▶
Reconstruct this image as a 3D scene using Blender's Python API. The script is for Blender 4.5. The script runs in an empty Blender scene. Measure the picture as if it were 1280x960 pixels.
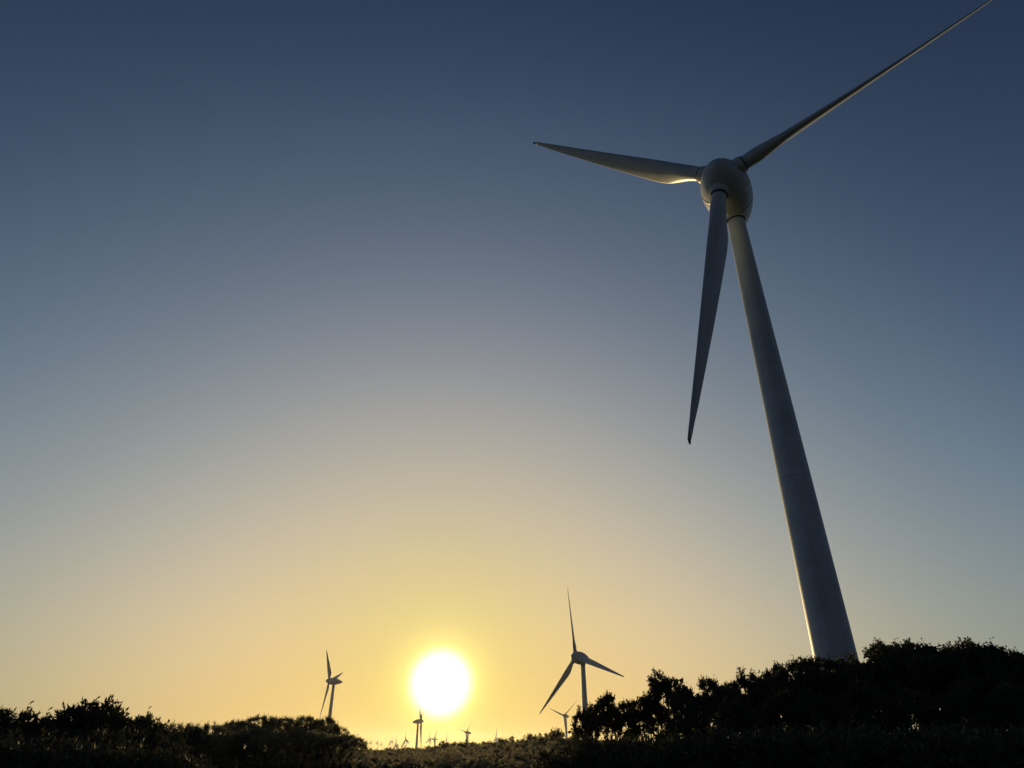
import bpy, math, random
import numpy as np
from mathutils import Vector, Matrix

sc = bpy.context.scene
COL = sc.collection
R = math.radians

# ------------------------------------------------------------------ camera
EYE = 1.6                       # eye height above the ground (m)
FOC = 806.0                     # focal length in pixels of the 1280 px wide photograph
PITCH = math.atan(455.0 / FOC)  # the camera looks up at the turbine
cam_d = bpy.data.cameras.new('camera')
cam = bpy.data.objects.new('camera', cam_d)
COL.objects.link(cam)
cam.location = (0, 0, EYE)
cam.rotation_euler = (math.pi / 2 + PITCH, 0, 0)
cam_d.sensor_width = 36.0
cam_d.lens = FOC / 1280.0 * 36.0
cam_d.clip_start = 0.1
cam_d.clip_end = 60000
sc.camera = cam

# ------------------------------------------------------------------ sun and sky
SUN_EL, SUN_AZ = R(4.53), R(-5.74)
SUN_DIR = Vector((math.sin(SUN_AZ) * math.cos(SUN_EL), math.cos(SUN_AZ) * math.cos(SUN_EL), math.sin(SUN_EL)))
sun_d = bpy.data.lights.new('sun', 'SUN')
sun_d.energy = 2.2
sun_d.angle = R(0.53)
sun_d.color = (1.0, 0.72, 0.34)
sun = bpy.data.objects.new('sun', sun_d)
COL.objects.link(sun)
sun.rotation_euler = (-SUN_DIR).to_track_quat('-Z', 'Y').to_euler()
sun.location = (0, 0, 150)

world = bpy.data.worlds.new('World')
sc.world = world
world.use_nodes = True
W = world.node_tree
W.nodes.clear()


def N(tree, kind, **kw):
    n = tree.nodes.new(kind)
    for k, v in kw.items():
        setattr(n, k, v)
    return n


def math_n(tree, op, a, b=None, clamp=False):
    n = N(tree, 'ShaderNodeMath', operation=op, use_clamp=clamp)
    for i, v in enumerate((a, b)):
        if v is None:
            continue
        if isinstance(v, (int, float)):
            n.inputs[i].default_value = v
        else:
            tree.links.new(v, n.inputs[i])
    return n.outputs[0]


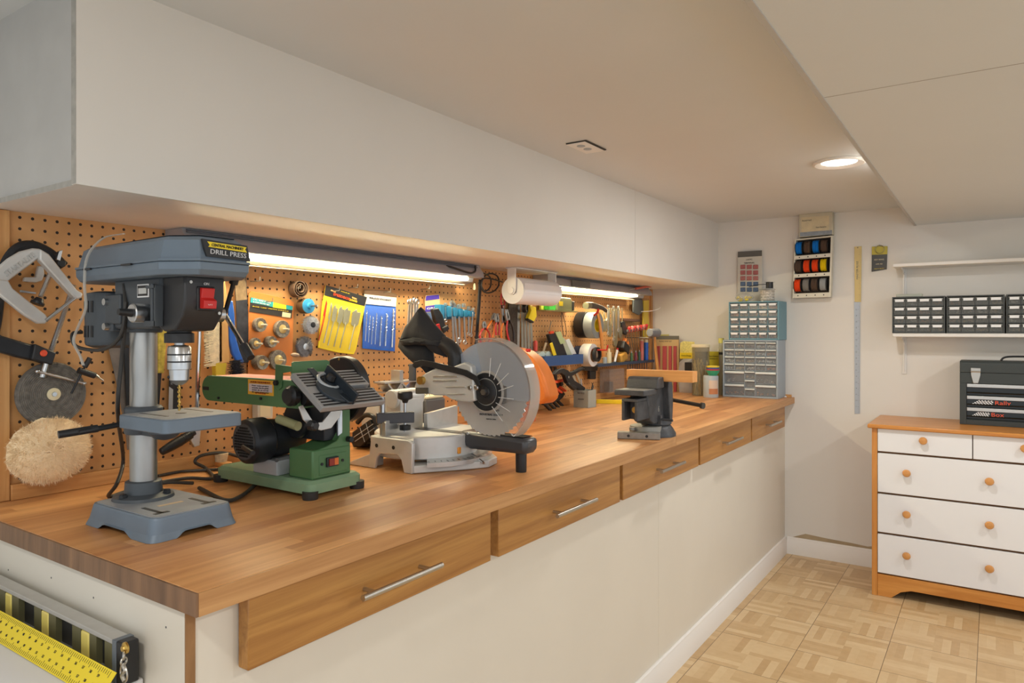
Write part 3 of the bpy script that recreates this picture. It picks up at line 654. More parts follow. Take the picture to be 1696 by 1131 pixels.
◀
WORK INSTRUCTIONS » Exclude the pictures and repeat every other part of the records word for word.

ANSWER TO THIS TASK »
Reconstruct this image as a 3D scene using Blender's Python API. The script is for Blender 4.5. The script runs in an empty Blender scene. Measure the picture as if it were 1280x960 pixels.
import bpy, math, random
import numpy as np
from mathutils import Vector, Matrix

sc = bpy.context.scene
COL = sc.collection
R = math.radians

# ------------------------------------------------------------------ camera
EYE = 1.6                       # eye height above the ground (m)
FOC = 806.0                     # focal length in pixels of the 1280 px wide photograph
PITCH = math.atan(455.0 / FOC)  # the camera looks up at the turbine
cam_d = bpy.data.cameras.new('camera')
cam = bpy.data.objects.new('camera', cam_d)
COL.objects.link(cam)
cam.location = (0, 0, EYE)
cam.rotation_euler = (math.pi / 2 + PITCH, 0, 0)
cam_d.sensor_width = 36.0
cam_d.lens = FOC / 1280.0 * 36.0
cam_d.clip_start = 0.1
cam_d.clip_end = 60000
sc.camera = cam

# ------------------------------------------------------------------ sun and sky
SUN_EL, SUN_AZ = R(4.53), R(-5.74)
SUN_DIR = Vector((math.sin(SUN_AZ) * math.cos(SUN_EL), math.cos(SUN_AZ) * math.cos(SUN_EL), math.sin(SUN_EL)))
sun_d = bpy.data.lights.new('sun', 'SUN')
sun_d.energy = 2.2
sun_d.angle = R(0.53)
sun_d.color = (1.0, 0.72, 0.34)
sun = bpy.data.objects.new('sun', sun_d)
COL.objects.link(sun)
sun.rotation_euler = (-SUN_DIR).to_track_quat('-Z', 'Y').to_euler()
sun.location = (0, 0, 150)

world = bpy.data.worlds.new('World')
sc.world = world
world.use_nodes = True
W = world.node_tree
W.nodes.clear()


def N(tree, kind, **kw):
    n = tree.nodes.new(kind)
    for k, v in kw.items():
        setattr(n, k, v)
    return n


def math_n(tree, op, a, b=None, clamp=False):
    n = N(tree, 'ShaderNodeMath', operation=op, use_clamp=clamp)
    for i, v in enumerate((a, b)):
        if v is None:
            continue
        if isinstance(v, (int, float)):
            n.inputs[i].default_value = v
        else:
            tree.links.new(v, n.inputs[i])
    return n.outputs[0]


Write part 3 of the bpy script that recreates this picture. It picks up at line 654. More parts follow. Take the picture to be 1696 by 1131 pixels.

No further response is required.